◆ RECORDED DATA ◆
START

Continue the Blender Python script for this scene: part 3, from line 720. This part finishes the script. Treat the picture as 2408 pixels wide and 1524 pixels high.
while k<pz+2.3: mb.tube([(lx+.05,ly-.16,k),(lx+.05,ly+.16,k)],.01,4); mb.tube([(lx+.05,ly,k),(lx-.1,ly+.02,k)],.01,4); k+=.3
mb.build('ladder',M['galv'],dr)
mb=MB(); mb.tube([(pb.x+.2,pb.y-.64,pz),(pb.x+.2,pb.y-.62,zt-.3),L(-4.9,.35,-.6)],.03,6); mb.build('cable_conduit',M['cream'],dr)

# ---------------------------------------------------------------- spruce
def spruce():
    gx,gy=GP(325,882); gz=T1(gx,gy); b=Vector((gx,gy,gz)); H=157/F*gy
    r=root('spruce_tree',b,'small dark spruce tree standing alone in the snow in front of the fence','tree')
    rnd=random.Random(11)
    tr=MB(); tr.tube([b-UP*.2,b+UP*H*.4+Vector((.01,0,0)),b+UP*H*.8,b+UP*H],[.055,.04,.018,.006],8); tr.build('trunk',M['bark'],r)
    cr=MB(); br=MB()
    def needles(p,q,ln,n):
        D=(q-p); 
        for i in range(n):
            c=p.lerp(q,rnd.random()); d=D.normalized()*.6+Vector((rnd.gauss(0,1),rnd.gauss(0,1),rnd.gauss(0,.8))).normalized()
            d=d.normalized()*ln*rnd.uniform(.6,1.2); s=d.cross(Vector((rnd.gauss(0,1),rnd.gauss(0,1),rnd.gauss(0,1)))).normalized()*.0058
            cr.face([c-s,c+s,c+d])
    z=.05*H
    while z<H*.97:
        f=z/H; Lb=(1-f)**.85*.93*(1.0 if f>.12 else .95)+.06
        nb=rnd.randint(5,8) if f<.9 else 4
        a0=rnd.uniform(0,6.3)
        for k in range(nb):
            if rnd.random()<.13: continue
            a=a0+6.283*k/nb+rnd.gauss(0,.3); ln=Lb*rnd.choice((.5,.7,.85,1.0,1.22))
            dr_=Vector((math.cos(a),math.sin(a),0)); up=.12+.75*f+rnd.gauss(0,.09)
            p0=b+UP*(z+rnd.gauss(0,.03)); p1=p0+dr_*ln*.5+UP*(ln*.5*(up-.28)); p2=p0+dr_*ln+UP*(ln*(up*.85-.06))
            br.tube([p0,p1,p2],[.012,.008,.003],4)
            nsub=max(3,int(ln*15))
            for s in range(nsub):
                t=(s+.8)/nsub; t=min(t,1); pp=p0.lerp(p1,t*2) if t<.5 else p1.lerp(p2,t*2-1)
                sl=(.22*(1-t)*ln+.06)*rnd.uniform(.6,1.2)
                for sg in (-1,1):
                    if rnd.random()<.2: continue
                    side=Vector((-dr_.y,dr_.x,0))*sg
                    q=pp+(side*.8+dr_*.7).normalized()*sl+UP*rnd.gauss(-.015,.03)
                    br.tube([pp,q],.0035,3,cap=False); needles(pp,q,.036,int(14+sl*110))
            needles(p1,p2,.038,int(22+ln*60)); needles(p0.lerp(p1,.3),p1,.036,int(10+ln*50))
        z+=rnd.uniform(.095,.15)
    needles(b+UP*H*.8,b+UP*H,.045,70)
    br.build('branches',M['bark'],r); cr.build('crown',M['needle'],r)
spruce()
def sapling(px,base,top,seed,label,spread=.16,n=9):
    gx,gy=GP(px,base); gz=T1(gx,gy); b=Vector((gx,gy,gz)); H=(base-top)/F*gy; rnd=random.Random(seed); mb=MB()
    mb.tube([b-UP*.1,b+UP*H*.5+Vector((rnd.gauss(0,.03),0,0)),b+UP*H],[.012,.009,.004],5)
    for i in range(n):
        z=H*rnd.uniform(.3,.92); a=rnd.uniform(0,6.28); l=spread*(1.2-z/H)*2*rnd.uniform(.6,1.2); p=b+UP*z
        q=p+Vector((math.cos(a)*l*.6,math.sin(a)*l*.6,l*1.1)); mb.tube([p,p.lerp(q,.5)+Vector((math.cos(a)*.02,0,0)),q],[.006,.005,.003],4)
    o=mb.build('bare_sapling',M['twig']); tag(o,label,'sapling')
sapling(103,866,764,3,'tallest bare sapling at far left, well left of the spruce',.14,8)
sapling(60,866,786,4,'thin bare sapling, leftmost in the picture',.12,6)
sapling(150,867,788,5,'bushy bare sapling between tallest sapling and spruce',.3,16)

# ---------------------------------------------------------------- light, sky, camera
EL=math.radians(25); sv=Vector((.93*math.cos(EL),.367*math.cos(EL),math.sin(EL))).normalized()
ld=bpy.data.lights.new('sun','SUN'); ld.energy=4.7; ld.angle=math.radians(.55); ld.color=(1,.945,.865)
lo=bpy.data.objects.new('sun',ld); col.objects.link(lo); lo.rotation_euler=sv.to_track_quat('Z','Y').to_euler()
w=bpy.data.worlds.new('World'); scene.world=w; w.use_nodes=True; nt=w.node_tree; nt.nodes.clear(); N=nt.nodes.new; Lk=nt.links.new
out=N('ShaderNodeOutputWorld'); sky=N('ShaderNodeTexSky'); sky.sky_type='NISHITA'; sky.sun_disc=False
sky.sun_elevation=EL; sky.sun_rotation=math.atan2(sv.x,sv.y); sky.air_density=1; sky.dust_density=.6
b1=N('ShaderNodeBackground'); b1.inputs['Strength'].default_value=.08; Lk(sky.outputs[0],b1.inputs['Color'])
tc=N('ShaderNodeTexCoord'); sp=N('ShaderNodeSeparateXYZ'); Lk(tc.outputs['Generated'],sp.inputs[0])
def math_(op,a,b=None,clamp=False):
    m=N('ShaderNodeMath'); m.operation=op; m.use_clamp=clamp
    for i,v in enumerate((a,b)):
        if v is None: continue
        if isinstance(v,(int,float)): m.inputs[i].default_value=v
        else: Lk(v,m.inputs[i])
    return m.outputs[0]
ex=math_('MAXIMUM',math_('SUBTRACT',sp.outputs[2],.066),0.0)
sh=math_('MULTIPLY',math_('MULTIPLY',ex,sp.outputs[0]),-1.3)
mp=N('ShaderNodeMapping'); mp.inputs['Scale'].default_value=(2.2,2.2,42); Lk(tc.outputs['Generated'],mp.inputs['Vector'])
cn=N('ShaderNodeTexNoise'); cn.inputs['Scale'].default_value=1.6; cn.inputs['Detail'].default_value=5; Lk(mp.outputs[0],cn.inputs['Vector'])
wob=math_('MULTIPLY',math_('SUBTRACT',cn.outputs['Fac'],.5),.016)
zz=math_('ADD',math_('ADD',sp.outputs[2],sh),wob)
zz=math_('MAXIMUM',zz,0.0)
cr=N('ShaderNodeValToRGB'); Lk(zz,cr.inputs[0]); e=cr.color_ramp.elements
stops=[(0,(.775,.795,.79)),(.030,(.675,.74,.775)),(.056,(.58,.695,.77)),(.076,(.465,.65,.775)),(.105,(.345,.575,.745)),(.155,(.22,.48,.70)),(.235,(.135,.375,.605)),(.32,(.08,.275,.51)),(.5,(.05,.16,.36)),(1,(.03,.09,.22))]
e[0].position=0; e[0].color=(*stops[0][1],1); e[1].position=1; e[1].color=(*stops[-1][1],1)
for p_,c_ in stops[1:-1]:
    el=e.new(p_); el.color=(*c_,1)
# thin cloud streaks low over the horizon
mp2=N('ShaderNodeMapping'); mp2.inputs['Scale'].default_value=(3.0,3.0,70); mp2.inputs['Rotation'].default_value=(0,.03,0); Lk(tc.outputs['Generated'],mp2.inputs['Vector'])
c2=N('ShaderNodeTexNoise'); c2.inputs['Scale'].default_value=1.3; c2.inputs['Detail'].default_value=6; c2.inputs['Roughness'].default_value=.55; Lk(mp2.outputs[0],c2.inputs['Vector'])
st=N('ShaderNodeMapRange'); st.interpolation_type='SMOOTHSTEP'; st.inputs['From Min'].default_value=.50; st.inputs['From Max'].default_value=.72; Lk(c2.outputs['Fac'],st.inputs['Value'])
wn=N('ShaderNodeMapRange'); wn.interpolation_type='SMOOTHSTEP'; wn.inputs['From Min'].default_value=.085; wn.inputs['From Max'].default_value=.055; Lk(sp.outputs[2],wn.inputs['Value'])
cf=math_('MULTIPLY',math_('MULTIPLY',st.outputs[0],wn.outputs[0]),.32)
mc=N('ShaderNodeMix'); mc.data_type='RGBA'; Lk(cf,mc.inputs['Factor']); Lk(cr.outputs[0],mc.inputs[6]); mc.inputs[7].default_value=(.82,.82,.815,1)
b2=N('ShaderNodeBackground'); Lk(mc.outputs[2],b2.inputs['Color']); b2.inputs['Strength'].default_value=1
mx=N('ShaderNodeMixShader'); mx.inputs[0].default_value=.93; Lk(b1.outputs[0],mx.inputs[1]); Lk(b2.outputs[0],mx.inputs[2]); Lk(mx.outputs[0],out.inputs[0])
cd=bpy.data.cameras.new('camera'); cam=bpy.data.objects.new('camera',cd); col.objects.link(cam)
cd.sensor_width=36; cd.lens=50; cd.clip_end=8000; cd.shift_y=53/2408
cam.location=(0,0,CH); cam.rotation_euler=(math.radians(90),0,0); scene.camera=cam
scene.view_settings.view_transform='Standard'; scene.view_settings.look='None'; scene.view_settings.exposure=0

END

◆ OBJECTIVE ◆
Work out how many lines of the listing above include the word "picture". Report only the number.

◆ RESPONSE FOR THIS EXERCISE ◆
2